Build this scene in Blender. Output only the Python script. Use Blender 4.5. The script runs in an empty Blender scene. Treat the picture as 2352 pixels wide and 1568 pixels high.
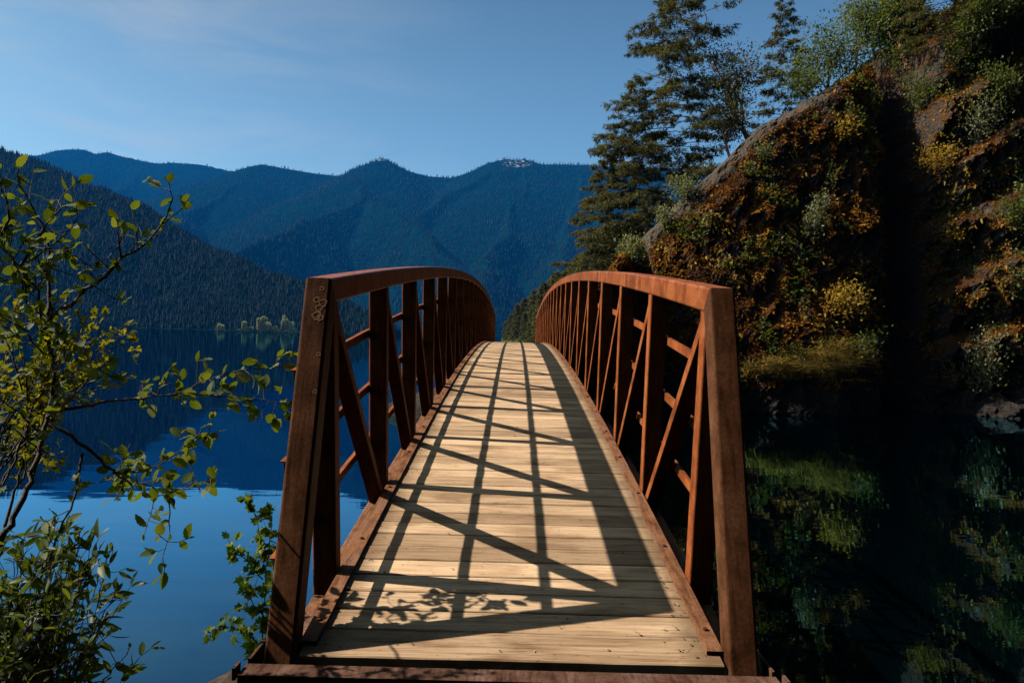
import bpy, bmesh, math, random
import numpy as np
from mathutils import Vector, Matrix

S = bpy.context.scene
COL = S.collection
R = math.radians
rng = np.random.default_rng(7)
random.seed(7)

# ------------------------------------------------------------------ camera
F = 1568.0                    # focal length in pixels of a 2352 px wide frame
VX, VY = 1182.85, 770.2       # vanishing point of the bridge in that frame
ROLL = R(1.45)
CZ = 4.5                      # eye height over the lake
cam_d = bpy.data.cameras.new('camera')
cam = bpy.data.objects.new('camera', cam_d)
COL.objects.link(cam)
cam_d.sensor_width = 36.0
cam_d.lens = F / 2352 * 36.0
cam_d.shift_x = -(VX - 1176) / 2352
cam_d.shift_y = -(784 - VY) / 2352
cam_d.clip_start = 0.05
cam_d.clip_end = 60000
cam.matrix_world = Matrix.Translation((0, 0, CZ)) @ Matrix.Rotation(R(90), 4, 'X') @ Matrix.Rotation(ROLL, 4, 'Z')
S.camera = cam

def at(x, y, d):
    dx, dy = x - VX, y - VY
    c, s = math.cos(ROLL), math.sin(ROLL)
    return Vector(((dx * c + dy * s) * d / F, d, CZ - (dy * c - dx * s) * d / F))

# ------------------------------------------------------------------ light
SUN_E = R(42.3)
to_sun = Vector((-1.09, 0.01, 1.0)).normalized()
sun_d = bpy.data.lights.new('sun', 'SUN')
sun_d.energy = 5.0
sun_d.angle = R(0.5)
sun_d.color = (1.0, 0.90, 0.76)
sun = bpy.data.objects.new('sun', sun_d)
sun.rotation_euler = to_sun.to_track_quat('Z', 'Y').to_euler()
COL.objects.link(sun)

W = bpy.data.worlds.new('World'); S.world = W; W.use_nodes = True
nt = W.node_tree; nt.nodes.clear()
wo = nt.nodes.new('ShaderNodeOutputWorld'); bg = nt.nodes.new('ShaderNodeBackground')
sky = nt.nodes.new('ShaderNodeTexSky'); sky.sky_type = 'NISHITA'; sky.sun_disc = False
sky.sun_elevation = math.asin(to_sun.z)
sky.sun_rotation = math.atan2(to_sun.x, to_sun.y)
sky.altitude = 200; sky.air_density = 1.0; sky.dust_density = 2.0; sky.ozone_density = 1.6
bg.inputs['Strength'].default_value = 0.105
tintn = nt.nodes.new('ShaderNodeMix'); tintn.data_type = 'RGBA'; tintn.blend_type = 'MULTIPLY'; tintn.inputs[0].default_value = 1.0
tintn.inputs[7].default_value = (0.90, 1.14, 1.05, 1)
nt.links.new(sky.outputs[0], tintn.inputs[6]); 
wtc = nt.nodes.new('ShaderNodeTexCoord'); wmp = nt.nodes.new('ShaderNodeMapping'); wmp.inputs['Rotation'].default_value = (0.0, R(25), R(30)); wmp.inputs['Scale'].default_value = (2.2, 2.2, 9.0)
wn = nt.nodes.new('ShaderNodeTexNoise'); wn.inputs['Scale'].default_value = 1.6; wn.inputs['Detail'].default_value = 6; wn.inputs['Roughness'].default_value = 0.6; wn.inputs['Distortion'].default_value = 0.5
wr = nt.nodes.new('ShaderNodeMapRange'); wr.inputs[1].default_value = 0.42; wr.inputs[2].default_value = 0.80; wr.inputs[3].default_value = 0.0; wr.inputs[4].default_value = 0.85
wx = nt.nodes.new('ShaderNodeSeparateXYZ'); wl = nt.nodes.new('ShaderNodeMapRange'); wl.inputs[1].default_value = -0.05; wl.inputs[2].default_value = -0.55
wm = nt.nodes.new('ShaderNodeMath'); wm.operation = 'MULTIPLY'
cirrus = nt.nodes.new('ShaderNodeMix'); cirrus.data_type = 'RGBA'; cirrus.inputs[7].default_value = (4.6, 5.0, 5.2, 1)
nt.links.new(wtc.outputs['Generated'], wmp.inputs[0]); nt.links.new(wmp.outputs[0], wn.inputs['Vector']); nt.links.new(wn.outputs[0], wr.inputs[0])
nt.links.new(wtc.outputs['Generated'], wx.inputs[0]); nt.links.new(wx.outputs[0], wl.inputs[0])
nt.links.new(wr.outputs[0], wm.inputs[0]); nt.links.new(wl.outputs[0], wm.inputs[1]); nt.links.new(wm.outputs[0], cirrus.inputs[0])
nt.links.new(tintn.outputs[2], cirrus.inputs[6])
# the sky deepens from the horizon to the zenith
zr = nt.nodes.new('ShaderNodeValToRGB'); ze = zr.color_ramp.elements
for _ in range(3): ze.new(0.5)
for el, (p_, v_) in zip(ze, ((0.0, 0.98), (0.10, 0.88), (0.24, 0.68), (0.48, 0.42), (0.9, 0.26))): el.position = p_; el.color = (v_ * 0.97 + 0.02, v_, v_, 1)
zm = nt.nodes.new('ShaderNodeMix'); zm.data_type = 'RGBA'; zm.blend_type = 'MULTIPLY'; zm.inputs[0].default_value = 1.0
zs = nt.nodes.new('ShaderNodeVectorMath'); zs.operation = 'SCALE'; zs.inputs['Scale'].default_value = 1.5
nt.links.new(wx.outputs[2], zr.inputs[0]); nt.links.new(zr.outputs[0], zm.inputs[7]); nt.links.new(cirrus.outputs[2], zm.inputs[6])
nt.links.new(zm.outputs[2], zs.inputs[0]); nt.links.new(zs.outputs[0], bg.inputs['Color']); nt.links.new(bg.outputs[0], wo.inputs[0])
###
Omit every picture, then reproduce the rest of the listing exactly.

Build this scene in Blender. Output only the Python script. Use Blender 4.5. The script runs in an empty Blender scene. Treat the picture as 2352 pixels wide and 1568 pixels high.
import bpy, bmesh, math, random
import numpy as np
from mathutils import Vector, Matrix

S = bpy.context.scene
COL = S.collection
R = math.radians
rng = np.random.default_rng(7)
random.seed(7)

# ------------------------------------------------------------------ camera
F = 1568.0                    # focal length in pixels of a 2352 px wide frame
VX, VY = 1182.85, 770.2       # vanishing point of the bridge in that frame
ROLL = R(1.45)
CZ = 4.5                      # eye height over the lake
cam_d = bpy.data.cameras.new('camera')
cam = bpy.data.objects.new('camera', cam_d)
COL.objects.link(cam)
cam_d.sensor_width = 36.0
cam_d.lens = F / 2352 * 36.0
cam_d.shift_x = -(VX - 1176) / 2352
cam_d.shift_y = -(784 - VY) / 2352
cam_d.clip_start = 0.05
cam_d.clip_end = 60000
cam.matrix_world = Matrix.Translation((0, 0, CZ)) @ Matrix.Rotation(R(90), 4, 'X') @ Matrix.Rotation(ROLL, 4, 'Z')
S.camera = cam

def at(x, y, d):
    dx, dy = x - VX, y - VY
    c, s = math.cos(ROLL), math.sin(ROLL)
    return Vector(((dx * c + dy * s) * d / F, d, CZ - (dy * c - dx * s) * d / F))

# ------------------------------------------------------------------ light
SUN_E = R(42.3)
to_sun = Vector((-1.09, 0.01, 1.0)).normalized()
sun_d = bpy.data.lights.new('sun', 'SUN')
sun_d.energy = 5.0
sun_d.angle = R(0.5)
sun_d.color = (1.0, 0.90, 0.76)
sun = bpy.data.objects.new('sun', sun_d)
sun.rotation_euler = to_sun.to_track_quat('Z', 'Y').to_euler()
COL.objects.link(sun)

W = bpy.data.worlds.new('World'); S.world = W; W.use_nodes = True
nt = W.node_tree; nt.nodes.clear()
wo = nt.nodes.new('ShaderNodeOutputWorld'); bg = nt.nodes.new('ShaderNodeBackground')
sky = nt.nodes.new('ShaderNodeTexSky'); sky.sky_type = 'NISHITA'; sky.sun_disc = False
sky.sun_elevation = math.asin(to_sun.z)
sky.sun_rotation = math.atan2(to_sun.x, to_sun.y)
sky.altitude = 200; sky.air_density = 1.0; sky.dust_density = 2.0; sky.ozone_density = 1.6
bg.inputs['Strength'].default_value = 0.105
tintn = nt.nodes.new('ShaderNodeMix'); tintn.data_type = 'RGBA'; tintn.blend_type = 'MULTIPLY'; tintn.inputs[0].default_value = 1.0
tintn.inputs[7].default_value = (0.90, 1.14, 1.05, 1)
nt.links.new(sky.outputs[0], tintn.inputs[6]); 
wtc = nt.nodes.new('ShaderNodeTexCoord'); wmp = nt.nodes.new('ShaderNodeMapping'); wmp.inputs['Rotation'].default_value = (0.0, R(25), R(30)); wmp.inputs['Scale'].default_value = (2.2, 2.2, 9.0)
wn = nt.nodes.new('ShaderNodeTexNoise'); wn.inputs['Scale'].default_value = 1.6; wn.inputs['Detail'].default_value = 6; wn.inputs['Roughness'].default_value = 0.6; wn.inputs['Distortion'].default_value = 0.5
wr = nt.nodes.new('ShaderNodeMapRange'); wr.inputs[1].default_value = 0.42; wr.inputs[2].default_value = 0.80; wr.inputs[3].default_value = 0.0; wr.inputs[4].default_value = 0.85
wx = nt.nodes.new('ShaderNodeSeparateXYZ'); wl = nt.nodes.new('ShaderNodeMapRange'); wl.inputs[1].default_value = -0.05; wl.inputs[2].default_value = -0.55
wm = nt.nodes.new('ShaderNodeMath'); wm.operation = 'MULTIPLY'
cirrus = nt.nodes.new('ShaderNodeMix'); cirrus.data_type = 'RGBA'; cirrus.inputs[7].default_value = (4.6, 5.0, 5.2, 1)
nt.links.new(wtc.outputs['Generated'], wmp.inputs[0]); nt.links.new(wmp.outputs[0], wn.inputs['Vector']); nt.links.new(wn.outputs[0], wr.inputs[0])
nt.links.new(wtc.outputs['Generated'], wx.inputs[0]); nt.links.new(wx.outputs[0], wl.inputs[0])
nt.links.new(wr.outputs[0], wm.inputs[0]); nt.links.new(wl.outputs[0], wm.inputs[1]); nt.links.new(wm.outputs[0], cirrus.inputs[0])
nt.links.new(tintn.outputs[2], cirrus.inputs[6])
# the sky deepens from the horizon to the zenith
zr = nt.nodes.new('ShaderNodeValToRGB'); ze = zr.color_ramp.elements
for _ in range(3): ze.new(0.5)
for el, (p_, v_) in zip(ze, ((0.0, 0.98), (0.10, 0.88), (0.24, 0.68), (0.48, 0.42), (0.9, 0.26))): el.position = p_; el.color = (v_ * 0.97 + 0.02, v_, v_, 1)
zm = nt.nodes.new('ShaderNodeMix'); zm.data_type = 'RGBA'; zm.blend_type = 'MULTIPLY'; zm.inputs[0].default_value = 1.0
zs = nt.nodes.new('ShaderNodeVectorMath'); zs.operation = 'SCALE'; zs.inputs['Scale'].default_value = 1.5
nt.links.new(wx.outputs[2], zr.inputs[0]); nt.links.new(zr.outputs[0], zm.inputs[7]); nt.links.new(cirrus.outputs[2], zm.inputs[6])
nt.links.new(zm.outputs[2], zs.inputs[0]); nt.links.new(zs.outputs[0], bg.inputs['Color']); nt.links.new(bg.outputs[0], wo.inputs[0])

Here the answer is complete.